Mother’s Day is a major event, particularly for the floral industry; after all, what better symbol than flowers to show love, gratitude, and appreciation for mothers? Learn more about the incredible history of Mother’s Day.

Source: Rio Roses



Mother’s Day is a heartfelt celebration to honor the vital role mothers play in our lives. This holiday is a major event, particularly for the floral industry; after all, what better symbol than flowers to show love, gratitude, and appreciation for mothers? Yet, you may not know the incredible history of Mother’s Day.

The Roots of Mother’s Day
The tradition of honoring mothers dates back to ancient times. In Greece and Rome, festivals were held to honor mother goddesses Rhea and Cybele. However, these celebrations are not directly connected to modern Mother’s Day.

For that connection, we have to look at the Christian festival, “Mothering Sunday,” which began in the 16th century. On the fourth Sunday of Lent, the faithful would return to their “mother church” (the main church near their home) for a special service. Over time, it became more specifically a day to honor mothers. In the UK and Ireland, people still celebrate Mother’s Day on the fourth Sunday of Lent.

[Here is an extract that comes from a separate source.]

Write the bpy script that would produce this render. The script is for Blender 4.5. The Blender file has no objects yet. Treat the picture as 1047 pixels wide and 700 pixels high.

Mother’s Day in the United States
The origins of Mother’s Day can be traced back to the 19th century and to Ann Reeves Jarvis of West Virginia. She established the “Mothers’ Day Work Clubs” to educate women on childcare. She also promoted unity after the Civil War through events called “Mothers’ Friendship Day.”

Julia Ward Howe, an abolitionist, furthered the cause by writing the “Mother’s Day Proclamation” in 1870. In it, she urged mothers to promote peace and later proposed the idea of “Mother’s Peace Day.”

Mother’s Day became an official holiday in the 1900s, thanks to Anna Jarvis, Ann’s daughter. She organized the first official Mother’s Day celebration in 1908 in West Virginia and worked throughout the years to promote it. Her work paid off: In 1914, President Woodrow Wilson declared the second Sunday in May as Mother’s Day.

As Mother’s Day became more commercialized, Anna Jarvis grew more and more unhappy. She wanted the holiday to be a day for personal reflection and intimate family gatherings, but the focus had shifted to commercialism. In her later years, Anna actively opposed the commercialization of Mother’s Day. This battle took a toll on her, both financially and emotionally.

The Significance of Flowers
Despite Anna’s efforts, Mother’s Day flourished, with flowers at its heart. Anna Jarvis initially chose the white carnation as the official Mother’s Day flower because it was her mother’s favorite, representing purity, faithfulness, love, and charity. However, the tradition evolved, and people started gifting a variety of flowers, each carrying a message of love and appreciation.

The floral industry bloomed with innovative celebrations centered on Mother’s Day. Themed arrangements told stories of individual mothers’ interests and passions, while DIY flower kits and floral workshops invited families to create new traditions. The day also became an opportunity for community engagement, with local businesses and floral professionals collaborating to celebrate motherhood in all its forms.

Mother’s Day Today
Today, Mother’s Day is a celebration of the enduring power of maternal love. It transcends commercialization to focus on the heart of the celebration: the acknowledgment of mothers’ roles in our lives.

Our industry is central to the celebration, finding new ways to honor mothers while balancing tradition and commercial appeal. One way to do this is to center on experiences rather than commercialization. We can do this through floral-centered events and activities that bring families together, including:

• Hosting floral workshops on arranging flowers or crafting floral accessories, making for a unique Mother’s Day activity.
• Collaborating with local businesses to organize Mother’s Day markets or flower festivals, encouraging community participation.
• Offering DIY kits for families to create their own floral arrangements, adding a personal touch to the gift.

In the end, Mother’s Day remains a day of love, where we take a break from the daily routine and honor those who’ve given us so much. Each flower given on this day carries a story, a memory, and a thank you. By embracing innovation and honoring tradition, you can make Mother’s Day an even more memorable event for every customer.